Abandoned building on 8 Mile to get mural as part of ‘Art on 8’ initiative

The building is at 7115 W. Eight Mile Road in Detroit.

An abandoned building on Eight Mile Road near Livernois will soon be brightened with a new mural, thanks to a beautification project that also includes plans for new murals or art installations going up along the infamous boulevard in Ferndale and Oak Park.

It’s part of the Eight Mile Boulevard Association’s “Art on 8” program, which envisions murals or art installations one day lining the 27-mile corridor.

“At least one in every 13 communities that border Eight Mile that celebrates the individuality and connectedness” of those communities, said Cindy Thomas, the association’s executive director.

Cindy Thomas

She added that the murals or art projects should take into consideration their locations. “More importantly that it has community context, not just some random picture that has nothing to do with the area,” Thomas said.

The building is at 7115 W. Eight Mile Road and offers an eastern-facing brick wall measuring 80 feet by 15.5 feet. It is bordered by a vacant lot on the corner of Santa Rosa, offering an unobstructed view for neighbors and westbound traffic.

The building is owned by Ramiz Almass, who owns the Fresh Fish House chain, which has a location a few blocks west on Eight Mile near Wyoming, and who is working to redevelop it. He is also reportedly active in a redevelopment project in Brush Park.

Here’s the side of the building where the mural will be painted.

Thomas was our guest on a recent episode of the Daily Detroit Happy Hour Podcast, and she spoke about some of her ideas for introducing placemaking and other urban design elements to the legendary roadway. Eight Mile lent its name to the famous Eminem-starring film and long ago became a symbol of the region’s racial divisions, thanks partly to a widely misunderstood quote from former Detroit Mayor Coleman A. Young.

From the original request for proposals:

“We believe that the process of creating and executing these artworks would serve to solidify the 8 Mile community identity. Further, increasing the sense of community among residents and business owners will increase safety, provide the platform for resource sharing, and strengthen the voice of the region. Highly visible investment in these areas will instill a sense of pride and demonstrate that the region cares about 8 Mile and that the Boulevard is a highly valuable thoroughfare with a history worth celebrating.”

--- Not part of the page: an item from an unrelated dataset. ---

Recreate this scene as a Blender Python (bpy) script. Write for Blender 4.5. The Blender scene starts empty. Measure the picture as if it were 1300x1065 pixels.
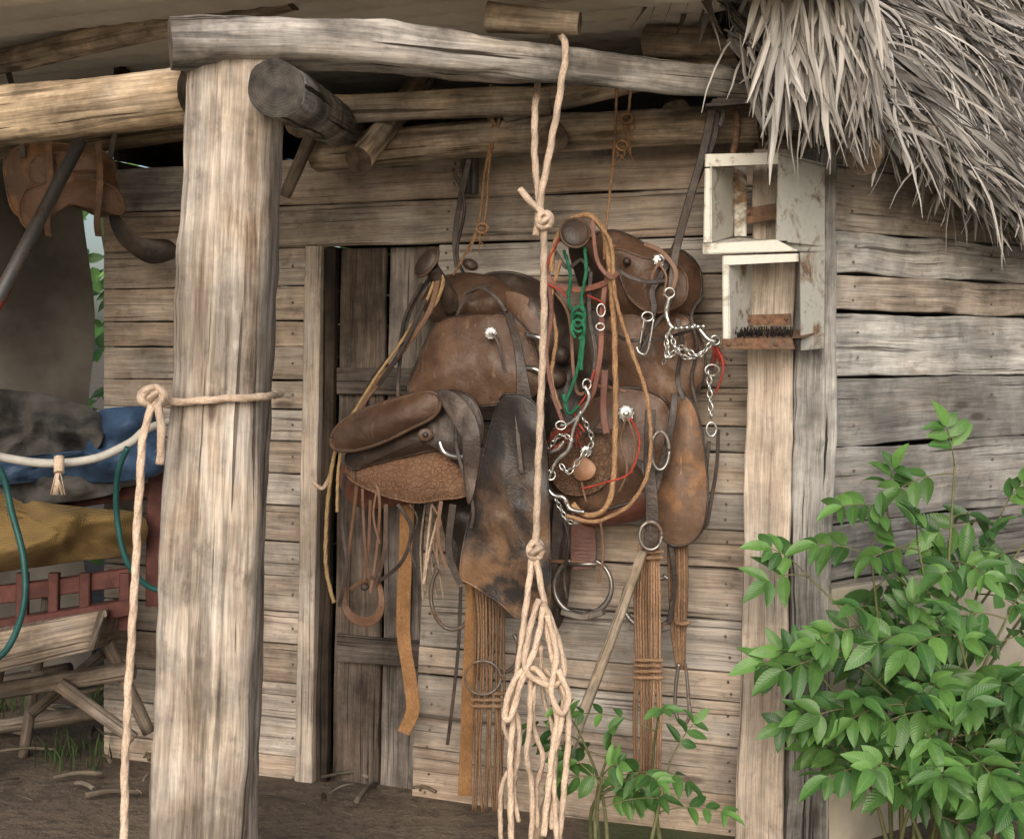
import bpy, math, random
import numpy as np
from mathutils import Vector, Matrix, noise
random.seed(7)
R=random.uniform
scene=bpy.context.scene
# ---------------------------------------------------------------- survey helpers
FOC=1700.0; EYE=1.5
def P(u,v,d):
    """bearing (u,v) sighted from the station, at distance d -> metres"""
    return np.array(((u-650)/FOC*d, d, EYE-(v-440)/FOC*d))
def dw(u): return 1.0/(0.25-5.07e-5*(1040-u))          # plane of the front wall
def W(u,v,o=0.0): return P(u,v,dw(u)-o)
def dr(u): return 1.0/(0.25-(0.25-1/4.6)*(u-1052)/248.0)  # plane of the gable wall
NF=np.array((-.35,-.937,0)); NR=np.array((.60,-.80,0))
def nrm(a):
    l=np.linalg.norm(a); return a/l if l>1e-9 else np.array((0,0,1.))
def catmull(pts,n=8,closed=False):
    p=np.array([np.array(q,dtype=float) for q in pts]); m=len(p)
    if m<3 and not closed:
        return np.array([p[0]+(p[1]-p[0])*t for t in np.linspace(0,1,n+1)])
    out=[]
    rng=range(m if closed else m-1)
    for i in rng:
        if closed: a,b,c,d=p[(i-1)%m],p[i],p[(i+1)%m],p[(i+2)%m]
        else: a,b,c,d=p[max(i-1,0)],p[i],p[i+1],p[min(i+2,m-1)]
        for k in range(n):
            t=k/n
            out.append(.5*((2*b)+(c-a)*t+(2*a-5*b+4*c-d)*t*t+(3*b-a-3*c+d)*t**3))
    if not closed: out.append(p[-1])
    return np.array(out)
def resample(path,step):
    L=np.concatenate(([0],np.cumsum(np.linalg.norm(np.diff(path[:,:3],axis=0),axis=1))))
    n=max(2,int(L[-1]/step)+1); s=np.linspace(0,L[-1],n)
    return np.stack([np.interp(s,L,path[:,k]) for k in range(path.shape[1])],axis=1)
# ---------------------------------------------------------------- mesh builder
class MB:
    def __init__(s): s.v=[];s.f=[];s.uv=[];s.t=[];s.m=[];s.s=[]
    def face(s,idx,uv,t,m,sm): s.f.append(idx);s.uv.append(uv);s.t.append(t);s.m.append(m);s.s.append(sm)
    def rings(s,rings,us,vs,closed=True,t=(.5,.5,.5),m=0,sm=True,caps=True,capm=None):
        b=len(s.v); n=len(rings[0])
        for r in rings: s.v.extend([tuple(q) for q in r])
        k=n if closed else n-1
        for i in range(len(rings)-1):
            for j in range(k):
                j2=(j+1)%n
                s.face((b+i*n+j,b+i*n+j2,b+(i+1)*n+j2,b+(i+1)*n+j),
                       ((us[i],vs[j]),(us[i],vs[j+1]),(us[i+1],vs[j+1]),(us[i+1],vs[j])),t,m,sm)
        if caps and closed:
            cm=m if capm is None else capm
            for e,(i,rev) in enumerate(((0,True),(len(rings)-1,False))):
                r=np.array(rings[i]); c=r.mean(0); q=r-c
                ax=nrm(q[0]); w=q[n//4]-ax*np.dot(q[n//4],ax); ay=nrm(w)
                idx=[b+i*n+j for j in range(n)]; uv=[(float(np.dot(x,ax)),float(np.dot(x,ay))) for x in q]
                if rev: idx.reverse(); uv.reverse()
                s.face(tuple(idx),tuple(uv),t,cm,False)
    def obj(s,name,mats,parent=None):
        me=bpy.data.meshes.new(name); me.from_pydata(s.v,[],s.f)
        if not isinstance(mats,(list,tuple)): mats=[mats]
        for m in mats: me.materials.append(m)
        uvl=me.uv_layers.new(name='UVMap')
        uvl.data.foreach_set('uv',np.array([c for f in s.uv for p in f for c in p],dtype=np.float32))
        ca=me.color_attributes.new('tint','FLOAT_COLOR','CORNER')
        ca.data.foreach_set('color',np.array([c for f,t in zip(s.f,s.t) for _ in f for c in (t[0],t[1],t[2],1.)],dtype=np.float32))
        me.polygons.foreach_set('material_index',s.m); me.polygons.foreach_set('use_smooth',s.s)
        me.update()
        o=bpy.data.objects.new(name,me); scene.collection.objects.link(o)
        if parent: o.parent=parent
        return o
def empty(name):
    e=bpy.data.objects.new(name,None); scene.collection.objects.link(e); e.empty_display_size=.1; return e
def frames(path):
    n=len(path); T=[nrm(path[min(i+1,n-1)]-path[max(i-1,0)]) for i in range(n)]
    a=np.array((0,1.,0)) if abs(T[0][1])<.9 else np.array((1.,0,0))
    N=[nrm(a-T[0]*np.dot(a,T[0]))]
    for i in range(1,n):
        v=N[-1]-T[i]*np.dot(N[-1],T[i]); N.append(nrm(v))
    return T,N,[np.cross(T[i],N[i]) for i in range(n)]
def rt(): return (R(.8,1.15),R(0,1),R(0,1))
def tube(mb,pts,r,sides=8,n=8,step=None,t=None,m=0,capm=None,wob=0,smooth=True,closed=False,sq=0):
    pts=[np.array(p,dtype=float) for p in pts]
    if np.isscalar(r): r=[r]*len(pts)
    if len(r)!=len(pts): r=np.interp(np.linspace(0,1,len(pts)),np.linspace(0,1,len(r)),r)
    q=[np.append(p,rr) for p,rr in zip(pts,r)]
    pa=catmull(q,n,closed)
    if closed: pa=np.vstack([pa,pa[:1]])
    if step: pa=resample(pa,step)
    T,N,B=frames(pa[:,:3]); t=t or rt(); rings=[];us=[];L=0;u0=R(0,20);sd=R(0,50)
    for i,p in enumerate(pa):
        if i: L+=np.linalg.norm(p[:3]-pa[i-1][:3])
        ring=[]
        for j in range(sides):
            a=2*math.pi*j/sides; rr=p[3]
            if sq: rr*= (1/ (abs(math.cos(a))**sq+abs(math.sin(a))**sq)**(1/sq))*.92
            if wob:
                ca_,sa_=math.cos(a),math.sin(a)
                rr*=1+wob*noise.noise(Vector((ca_*1.2+sd,sa_*1.2,L*3)))+wob*.4*noise.noise(Vector((ca_*4+sd,sa_*4,L*14)))-wob*.55*max(0,noise.noise(Vector((ca_*7+sd,sa_*7,L*1.6)))-.15)
            ring.append(p[:3]+(N[i]*math.cos(a)+B[i]*math.sin(a))*rr)
        rings.append(ring);us.append(u0+L)
    v0=R(0,5); rm=float(np.mean(pa[:,3]))
    mb.rings(rings,us,[v0+2*math.pi*rm*j/sides for j in range(sides+1)],t=t,m=m,capm=capm,sm=smooth)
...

The mural at 7115 W. Eight Mile is being made possible by a $5,800 grant from the Mercedes-Benz Financial Services. The plan is to use volunteers to install it, under direction from the winning artist, on June 20.

Thomas said she expects to make a decision on the winning bid the week of May 22 and make an announcement the following week. She reported “less than 10” entries as of Monday, the final day to submit proposals.

Two other placemaking grants totaling $10,000 apiece from the Michigan State Housing Development Authority, which Thomas said preceded her hiring last year as executive director, will pay for murals or art installations in Ferndale and Oak Park. The latter will likely correspond to the redevelopment of the former WWJ-AM transmitter building into a new restaurant.